Janet’s position in Career Services would expand to cover Internships and Worker Retraining. “When my position in Career Services was reduced to 50% time, I took a position in Continuing Education in 2009,” she says. “Continuing Education had recently undergone massive turnover with new leadership. I came in as the new program coordinator and processed tons of registrations.”
With her skill set and work history, at any point along the way Janet could have chosen an alternate career track and joined a different college department, or left the institutional environment all together. Those choices were simply not written in her stars. She realized as a lifelong learner herself, Continuing Education was the place she could make her greatest contribution. She says she found Continuing Education’s positive mission of personal enrichment and lifelong learning something she could easily get behind. “Students are excited and enthused about taking our classes and I liked building a community of learners.” In addition, Janet says she loved the wide range of subject matter taught by many unique and talented instructors. She says she particularly appreciated those teachers with interesting and quirky personalities.
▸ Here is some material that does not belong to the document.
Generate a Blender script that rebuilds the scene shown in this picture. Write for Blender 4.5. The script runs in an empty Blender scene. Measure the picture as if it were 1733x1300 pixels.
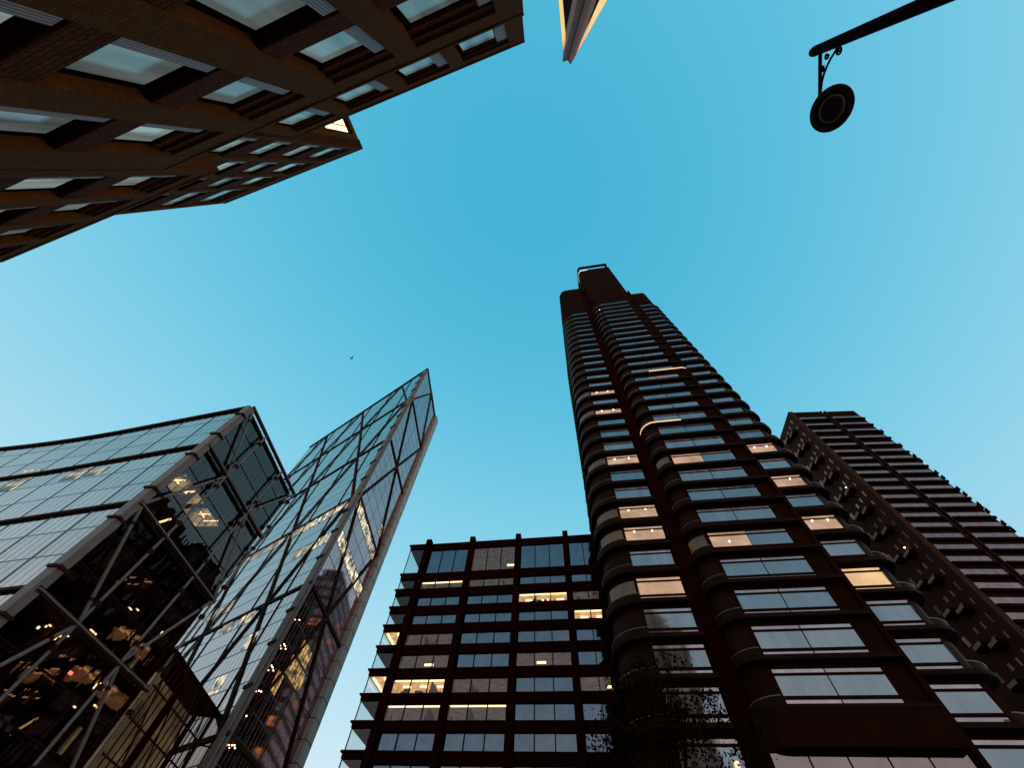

Most of all, she is proud to have helped Continuing Education become a sustainable program relying entirely on self-support.
As a programming specialist, Janet got to know a Continuing Education class from its inception, starting with reviewing the course proposal and hearing the instructor’s pitch, to helping them set up class schedules and room assignments. It also gave her a bird’s eye view of what classes she would like to take herself. We’ve lost count of how many classes Janet took during her tenure, but it numbers in the dozens and ranges in subject matter from Birding and Qigong to Poetry and Photography. “One of my favorite classes has been Virginia Paquette’s Abstract Oil Painting and Cold Wax Medium class,” she says. This year Janet’s fondness for painting was rewarded when she entered in the 5th Annual Continuing Education Student Art Show and received an Honorable Mention for her painting, “Spring Walk.”
Obviously, Janet has no plans for slowing down upon her retirement. She just might shift into a higher gear with her next chapter…once she has caught up on several pending issues. “First thing, I want to sleep in and binge watch season 2 of Stranger Things and Mind Hunter,” she says. “I want to keep traveling, far and wide. I can’t get enough of it. I will try my hand at doing Life Coaching for new or soon-to-be retirees to help them figure out what’s next in their lives. I have a new grandniece who I’ll be spending lots more time with. And I will continue to do abstract oil painting as well as landscape painting outdoors. I have already signed up for Nancy Mattheiss’ Core Matters Pilates – Level 1 Mat class and the new class taught by Christina Chang called Race and You: For Your Consideration in Fall Quarter.”
Janet says leaving Continuing Education will not be an easy transition, particularly when it comes to leaving her team. “I will dearly miss my Continuing Education colleagues, each of them are good friends and like a second family to me,” she says. “I am proud of the way we have pulled together through thick and thin and worked so hard to be the best program we could be. Each of us made up a great team, each person brings different abilities and talents to the group, truly the sum is much more than the parts alone or however that saying goes!” she says. “A bright future lies ahead!”
We wish Janet the best of everything and will miss her company.